Stored data:
______________________________
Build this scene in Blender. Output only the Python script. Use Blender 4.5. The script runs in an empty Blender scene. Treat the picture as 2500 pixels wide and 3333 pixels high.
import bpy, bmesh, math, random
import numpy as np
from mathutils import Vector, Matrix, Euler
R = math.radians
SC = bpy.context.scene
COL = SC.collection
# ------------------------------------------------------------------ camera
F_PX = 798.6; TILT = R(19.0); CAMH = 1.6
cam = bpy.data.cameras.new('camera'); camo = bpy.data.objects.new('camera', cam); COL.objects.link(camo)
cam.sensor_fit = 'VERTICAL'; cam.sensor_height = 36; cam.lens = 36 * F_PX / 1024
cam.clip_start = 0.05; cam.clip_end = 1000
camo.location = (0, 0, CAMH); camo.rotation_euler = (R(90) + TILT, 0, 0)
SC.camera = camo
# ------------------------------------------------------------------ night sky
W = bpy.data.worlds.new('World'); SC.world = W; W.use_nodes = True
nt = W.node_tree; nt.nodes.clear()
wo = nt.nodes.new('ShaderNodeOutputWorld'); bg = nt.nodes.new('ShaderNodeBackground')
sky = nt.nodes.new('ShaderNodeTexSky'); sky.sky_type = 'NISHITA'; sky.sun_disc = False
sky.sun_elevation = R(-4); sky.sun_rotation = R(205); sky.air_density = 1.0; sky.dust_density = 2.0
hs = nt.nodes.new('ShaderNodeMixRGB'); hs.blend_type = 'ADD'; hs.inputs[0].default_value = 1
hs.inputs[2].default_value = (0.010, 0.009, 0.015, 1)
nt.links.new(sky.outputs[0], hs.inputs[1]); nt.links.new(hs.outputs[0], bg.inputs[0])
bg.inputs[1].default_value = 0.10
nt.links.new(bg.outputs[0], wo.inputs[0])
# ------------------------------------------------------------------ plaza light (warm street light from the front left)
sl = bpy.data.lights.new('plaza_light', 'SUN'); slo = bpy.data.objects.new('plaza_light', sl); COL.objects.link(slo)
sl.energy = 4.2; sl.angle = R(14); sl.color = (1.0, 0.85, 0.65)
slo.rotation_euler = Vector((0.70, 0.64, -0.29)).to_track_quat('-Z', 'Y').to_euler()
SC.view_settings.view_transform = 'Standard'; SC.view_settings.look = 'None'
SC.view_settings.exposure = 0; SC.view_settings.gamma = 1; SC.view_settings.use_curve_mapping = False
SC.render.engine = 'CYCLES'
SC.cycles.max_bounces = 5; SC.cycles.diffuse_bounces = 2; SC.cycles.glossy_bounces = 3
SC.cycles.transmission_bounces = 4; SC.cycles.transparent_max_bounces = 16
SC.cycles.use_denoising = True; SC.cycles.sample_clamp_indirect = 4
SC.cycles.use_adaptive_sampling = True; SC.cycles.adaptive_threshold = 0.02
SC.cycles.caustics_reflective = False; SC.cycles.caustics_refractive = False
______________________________
Your task is to return the full listing exactly as it was given.

Build this scene in Blender. Output only the Python script. Use Blender 4.5. The script runs in an empty Blender scene. Treat the picture as 2500 pixels wide and 3333 pixels high.
import bpy, bmesh, math, random
import numpy as np
from mathutils import Vector, Matrix, Euler
R = math.radians
SC = bpy.context.scene
COL = SC.collection
# ------------------------------------------------------------------ camera
F_PX = 798.6; TILT = R(19.0); CAMH = 1.6
cam = bpy.data.cameras.new('camera'); camo = bpy.data.objects.new('camera', cam); COL.objects.link(camo)
cam.sensor_fit = 'VERTICAL'; cam.sensor_height = 36; cam.lens = 36 * F_PX / 1024
cam.clip_start = 0.05; cam.clip_end = 1000
camo.location = (0, 0, CAMH); camo.rotation_euler = (R(90) + TILT, 0, 0)
SC.camera = camo
# ------------------------------------------------------------------ night sky
W = bpy.data.worlds.new('World'); SC.world = W; W.use_nodes = True
nt = W.node_tree; nt.nodes.clear()
wo = nt.nodes.new('ShaderNodeOutputWorld'); bg = nt.nodes.new('ShaderNodeBackground')
sky = nt.nodes.new('ShaderNodeTexSky'); sky.sky_type = 'NISHITA'; sky.sun_disc = False
sky.sun_elevation = R(-4); sky.sun_rotation = R(205); sky.air_density = 1.0; sky.dust_density = 2.0
hs = nt.nodes.new('ShaderNodeMixRGB'); hs.blend_type = 'ADD'; hs.inputs[0].default_value = 1
hs.inputs[2].default_value = (0.010, 0.009, 0.015, 1)
nt.links.new(sky.outputs[0], hs.inputs[1]); nt.links.new(hs.outputs[0], bg.inputs[0])
bg.inputs[1].default_value = 0.10
nt.links.new(bg.outputs[0], wo.inputs[0])
# ------------------------------------------------------------------ plaza light (warm street light from the front left)
sl = bpy.data.lights.new('plaza_light', 'SUN'); slo = bpy.data.objects.new('plaza_light', sl); COL.objects.link(slo)
sl.energy = 4.2; sl.angle = R(14); sl.color = (1.0, 0.85, 0.65)
slo.rotation_euler = Vector((0.70, 0.64, -0.29)).to_track_quat('-Z', 'Y').to_euler()
SC.view_settings.view_transform = 'Standard'; SC.view_settings.look = 'None'
SC.view_settings.exposure = 0; SC.view_settings.gamma = 1; SC.view_settings.use_curve_mapping = False
SC.render.engine = 'CYCLES'
SC.cycles.max_bounces = 5; SC.cycles.diffuse_bounces = 2; SC.cycles.glossy_bounces = 3
SC.cycles.transmission_bounces = 4; SC.cycles.transparent_max_bounces = 16
SC.cycles.use_denoising = True; SC.cycles.sample_clamp_indirect = 4
SC.cycles.use_adaptive_sampling = True; SC.cycles.adaptive_threshold = 0.02
SC.cycles.caustics_reflective = False; SC.cycles.caustics_refractive = False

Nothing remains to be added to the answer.